Photography Mezzogiorno: Marco Zanella and the South as a State of Time
Photographyreportage

Mezzogiorno: Marco Zanella and the South as a State of Time

-
Anna Frattini

cover: Italy. Potenza, Basilicata. 2019. Via Pretoria, street scene.

Mezzogiorno is at once an hour and a place. In Italian, the word indicates the moment when the sun reaches its peak; and the South as a cardinal point, as a region, as a collective imaginary. Photographer Marco Zanella, part of the Cesura collective, chose this title for a photographic project spanning more than ten years — and the choice is no accident: that semantic doubleness is precisely the tension running through the entire body of work.

Italy. Highway near Capaci, Sicily. 2022.
Thirtieth anniversary of the Capaci massacre, in which Giovanni Falcone lost his life, together with his wife Francesca Morvillo and escort officers Vito Schifani, Rocco Dicillo and Antonio Montinaro, killed in the Mafia bombing of 23 May 1992.

Born in Parma in 1984 and trained photographically as an assistant to Alex Majoli, Marco Zanella began travelling through Southern Italy in 2012, the year that laid the foundations for his ongoing project. Like many photographers, he is searching for something difficult to find: a silent presence that allows contradictions to exist without being resolved. Landscapes marked by the unfinished, suspended architectures, rituals that persist. Elements that coexist within a single frame without any one of them prevailing over the others. In the meantime, in 2018 he documented Cotignola, a project that resulted in the book Scalandrê, published in 2021 and awarded the Amilcare G. Ponchielli Prize. He currently lives and works in Pianello Val Tidone.

Marco Zanella
Italy. Torretta Antonacci, San Severo, Puglia. 2020.
During a strike of seasonal migrant workers in the agricultural fields of the Capitanata area.
Torretta Antonacci is one of the largest informal settlements in Southern Italy, commonly referred to as a “ghetto.” Built from scrap materials, tents and self-constructed shacks, it hosts hundreds of migrant labourers employed in tomato harvesting and other seasonal crops.
Italy. Modica, Sicily. 2018. Unfinished house in the countryside.
Italy.

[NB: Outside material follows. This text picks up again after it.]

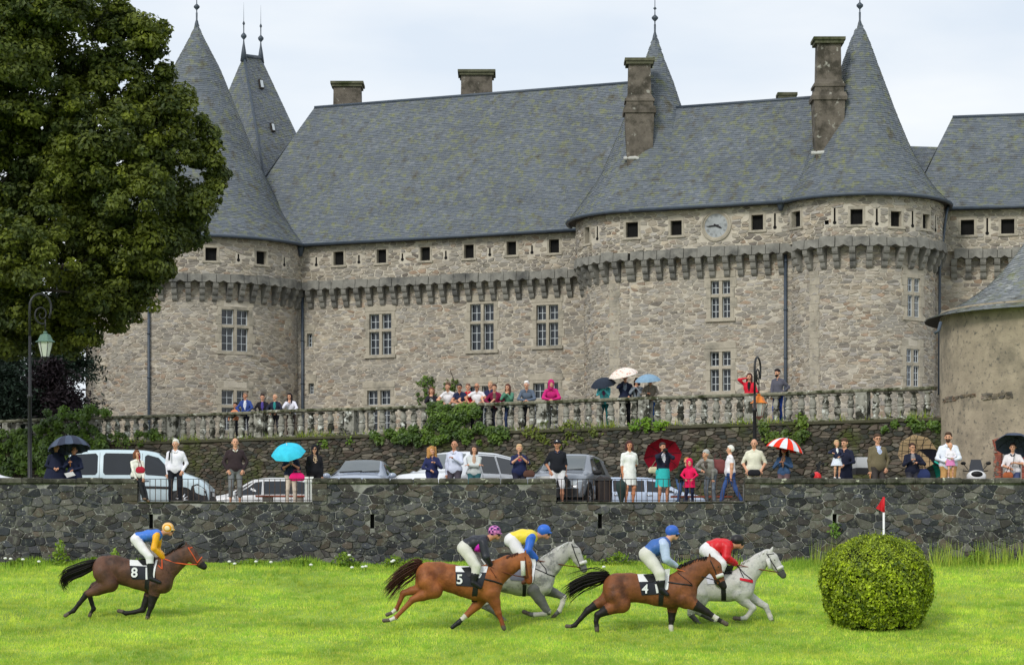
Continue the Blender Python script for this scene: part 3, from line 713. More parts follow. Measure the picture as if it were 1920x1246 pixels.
for x0, y0, x1, y1 in ((483, 150, 493, 168), (505, 231, 514, 249)):
    c4 = []; gs = np.stack(np.meshgrid(np.linspace(0, 1, 160), np.linspace(0, 1, 160)), -1).reshape(-1, 2); s1, t1 = gs[:, :1], gs[:, 1:]
    Q3 = (fa + (fb - fa) * s1) * (1 - t1) + (np.array(ra) + (np.array(rb) - np.array(ra)) * s1) * t1; qx, qy = PHX + F * Q3[:, 0] / Q3[:, 1], PHY - F * (Q3[:, 2] - HC) / Q3[:, 1]
    for q in ((x0, y0), (x1 - 3, y0 + 1), (x1, y1), (x0 + 3, y1 - 1)): c4.append(Q3[np.argmin((qx - q[0]) ** 2 + (qy - q[1]) ** 2)])
    nrm = np.cross(c4[1] - c4[0], c4[2] - c4[0]); nrm /= np.linalg.norm(nrm); nrm = -nrm if nrm[1] > 0 else nrm
    m = MB(); m.add([c + nrm * .12 for c in c4] + [c - nrm * .1 for c in c4], [(0, 1, 2, 3)[::-1], (0, 4, 5, 1), (1, 5, 6, 2), (2, 6, 7, 3), (3, 7, 4, 0)]); o = m.build('skylight', OLDWOOD, pav)
    cc = sum(c4) / 4; m = MB(); m.add([cc + (c - cc) * .75 + nrm * .135 for c in c4], [(0, 1, 2, 3)[::-1]]); m.build('skylight_pane', SASHP, o)

# --- chimneys
def chimney(px0, px1, py0, py1, Y, style=0, lean=0):
    k = Y / F; x0, x1 = P(px0, 0, Y)[0], P(px1, 0, Y)[0]; zt, zb = P(0, py0, Y)[2], P(0, py1, Y)[2]; w = x1 - x0; cx = (x0 + x1) / 2; D = w * .8
    m = MB()
    def sec(za, wa, zb_, wb, sh=0):
        V = [(cx + sx * wa / 2, Y + sy * wa * .4, za) for sx, sy in ((-1, -1), (1, -1), (1, 1), (-1, 1))] + [(cx + sx * wb / 2 + sh, Y + sy * wb * .4, zb_) for sx, sy in ((-1, -1), (1, -1), (1, 1), (-1, 1))]
        m.add(V, [(0, 3, 2, 1), (4, 5, 6, 7), (0, 1, 5, 4), (1, 2, 6, 5), (2, 3, 7, 6), (3, 0, 4, 7)])
    if style == 0:
        sec(zb, w * .93, zt - .28, w * .90)
    else:
        H = zt - zb; z1 = zb + H * .44; z2 = zb + H * .51; z3 = zb + H * .56; z4 = zb + H * .63
        sec(zb - .9, w * .82, z1, w * .98); sec(z1 + .002, w * 1.1, z1 + .16, w * 1.12); sec(z1 + .162, w * 1.12, z2, w * 1.02); sec(z2 + .002, w * .92, z3, w * .92); sec(z3 + .002, w * 1.0, z3 + .12, w * 1.0); sec(z3 + .122, w * .96, z4, w * .80); sec(z4 + .002, w * .78, zt - .28, w * .74)
        w *= .92
    o = m.build('chimney', CHIM, chateau)
    c = MB(); 
    for a, b, q in ((zt - .278, zt - .14, 1.0), (zt - .138, zt, 1.10)):
        c.box((cx - w * q / 2, Y - w * q * .42, a), (cx + w * q / 2, Y + w * q * .42, b))
    c.build('chimney_cap', mat('mossy_cap', lin(92, 92, 74), .95, .3, 4, bump=.5, col2=lin(60, 66, 40)), o)
    return o
chimney(624, 680, 157, 215, 131.5); chimney(862, 926, 136, 200, 128.5); chimney(1458, 1492, 176, 205, 116)
for (x0, x1, y0, y1, Y, fl) in ((1171, 1226, 113, 296, 113.5, (1170, 1212, 297)), (1523, 1582, 74, 284, 109.3, (1522, 1568, 287))):
    o = chimney(x0, x1, y0, y1, Y, 1); Yf = Y - (x1 - x0) / F * Y * .34; a, b = P(fl[0], fl[2], Yf), P(fl[1], fl[2] + 4, Yf)
    m = MB(); m.tube([(a[0], a[1] + .12, a[2] + .02), ((a[0] + b[0]) / 2, a[1] - .02, a[2] + .02), (b[0], b[1] + .12, b[2])], [.09, .10, .09], 7); m.build('flashing', LEADW, o)

# --- downpipes, pilaster strips, clock
for S, px, y0 in ((SL_lo, 281, 548), (SA_lo, 569, 541), (SC_lo, 1474, 478)):
    u, v = S.inv(px, y0); g = MB(); g.tube([S(u, v, .12), S(u, V_BASE, .12)], .075, 7)
    for vv in np.arange(V_BASE + 2, v, 2.2): g.tube([S(u, vv, .12), S(u, vv + .08, .12)], .095, 7)
    g.build('downpipe', ZINC, chateau)
for px, py in ((567, 470), (1466, 384)):
    S = SA_up if px < 600 else SC_up; u, v = S.inv(px, py); g = MB(); g.tube([S(u - .3, EZ - .1, .4), S(u, v + .1, .3), S(u + .05, v - .2, .2)], .06, 6); g.lathe([(.09, -.3), (.2, .1), (.2, .22)], S(u, v, .22), 8); g.build('downpipe_hopper', ZINC, chateau)
for S, px, wd in ((SB_lo, 1152, .26), (SD_lo, 1527, .24), (SC_lo, 1190, .2)):
    if px == 1190: continue
    u = S.inv(px, 620)[0]; m = MB(); z = V_BASE; i = 0
    while z < V_COR0 - .1:
        hh = .34 + .06 * (i % 3); m.box((u - wd - .05 * (i % 2), z, -.02), (u + wd + .06 * ((i + 1) % 2), min(z + hh - .012, V_COR0), .035), fn=lambda u_, v, h: S(u_, v, h)); z += hh; i += 1
    m.build('pilaster', ASHLAR, chateau)
clk_o = MB(); Sx = SC_up; R0 = 22.5 / F * 109.2
def ring(r0, r1, h0, h1, n=40):
    V = []
    for r, h in ((r0, h0), (r1, h1)): V += [Sx(uc + r * math.cos(2 * math.pi * i / n), vc + r * math.sin(2 * math.pi * i / n), h) for i in range(n)]
    return V, [(i, (i + 1) % n, n + (i + 1) % n, n + i) for i in range(n)]
for a in ((R0 * 1.32, R0 * 1.32, 0, .07), (R0 * 1.32, R0 * 1.16, .07, .09), (R0 * 1.16, R0 * 1.12, .09, .05), (R0 * 1.12, R0, .05, .05), (R0, R0, .05, -.05)):
    V, Fc = ring(*a); clk_o.add(V, Fc, 0, smooth=False)
clk_o = clk_o.build('clock', ASHLAR, chateau)
fd = MB(); fd.add([Sx(uc + R0 * math.cos(t), vc + R0 * math.sin(t), .02) for t in np.linspace(0, 2 * math.pi, 40, endpoint=False)], [tuple(range(40))]); fd.build('clock_face', mat('clock_enamel', lin(168, 172, 174), .6, .15, 4, col2=lin(130, 134, 134), mix=(.5, .7), scale2=2), clk_o)
nm_m = mat('clock_numerals', lin(112, 112, 112), .7, 0); CLKH = mat('clock_hands', (.02, .02, .022), .5, 0)
for i in range(12):
    t = math.pi / 2 - i * math.pi / 6; nb = (3, 1, 2, 3, 2, 1, 2, 3, 4, 2, 1, 2)[i]; m = MB()
    for k in range(nb):
        off = (k - (nb - 1) / 2) * .045; ca, sa = math.cos(t), math.sin(t)
        V = [Sx(uc + r * ca - (off + w_) * sa, vc + r * sa + (off + w_) * ca, .026) for r, w_ in ((R0 * .72, -.009), (R0 * .72, .009), (R0 * .92, .009), (R0 * .92, -.009))]
        m.add(V, [(0, 1, 2, 3)[::-1]])
    m.build('numeral', nm_m, clk_o)
for ang, ln, wd in ((184, .80, .035), (-25, .55, .045)):
    t = math.radians(ang); ca, sa = math.cos(t), math.sin(t); m = MB()
    q = [(-.12, wd), (ln * R0 * .7, wd), (ln * R0, .006), (ln * R0, -.006), (ln * R0 * .7, -wd), (-.12, -wd)]
    V = [Sx(uc + r * ca - w_ * sa, vc + r * sa + w_ * ca, h) for h in (.05, .035) for r, w_ in q]; m.add(V, [tuple(range(6))[::-1]] + [(i, i + 6, (i + 1) % 6 + 6, (i + 1) % 6) for i in range(6)]); m.build('clock_hand', CLKH, clk_o)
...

Bari, Puglia. 2020. During a cab driver strike.

The project was presented at the Circulation(s) festival in Paris, which recently came to a close, and which since 2011 has been exploring the present through the eyes of emerging European photographers. Within the festival context — twenty-six artists, fifteen nationalities, visions often in contrast with one another — Mezzogiorno brought something difficult to classify: not documentary, not visual essay, not elegy. Rather an attempt to build a photographic language that is at once politically conscious and emotionally open.

Marco Zanella
Italy. Nearby Platì, Aspromonte, Calabria. 2022. A small town in the Locride area, part of the so-called triangle of San Luca, Africo and Platì, territories historically considered a pivotal stronghold of the ‘Ndrangheta.

Because midday, as a time of day, is also the moment when there are no shadows. There is nowhere to hide. The light is flat, total, unforgiving. And it is precisely there, in that inescapable light, that Marco Zanella found the most honest way to look at a territory that Italy continues to misread.

Marco Zanella
Italy. Polsi, Calabria. 2013.
Annual pilgrimage to the Sanctuary of Our Lady of Polsi during the Festa della Madonna della Montagna, a deeply rooted religious gathering held each September in the heart of the Aspromonte mountains.
Beyond its spiritual significance, the sanctuary has also been historically linked to meetings of the ‘Ndrangheta, adding a complex layer of power, ritual and symbolism to this remote mountain pilgrimage.
marco zanella
Italy. Riace, Calabria. 2022. Feast of Saint Cosmas and Saint Damian, a deeply rooted religious celebration in Southern Italy and an important annual gathering for many Calabrian Roma families.
marco zanella
Italy. Lamezia Terme, Calabria. 2020. During a speech by former Italian Prime Minister Silvio Berlusconi.
marco zanella
Italy. Platì, Aspromonte, Calabria. 2022.
An underground bunker, part of a dense web of hidden rooms and tunnels in the area, used for years as shelters for ‘Ndrangheta fugitives, and systematically searched by the Carabinieri “Cacciatori di Calabria.”
Platì is a small town in the Locride area, part of the so-called triangle of San Luca, Africo and Platì, territories historically considered a pivotal stronghold of the ‘Ndrangheta.
Italy. Platì, Aspromonte, Calabria. 2022.
A small town in the Locride area, part of the so-called triangle of San Luca, Africo and Platì, territories historically considered a pivotal stronghold of the ‘Ndrangheta.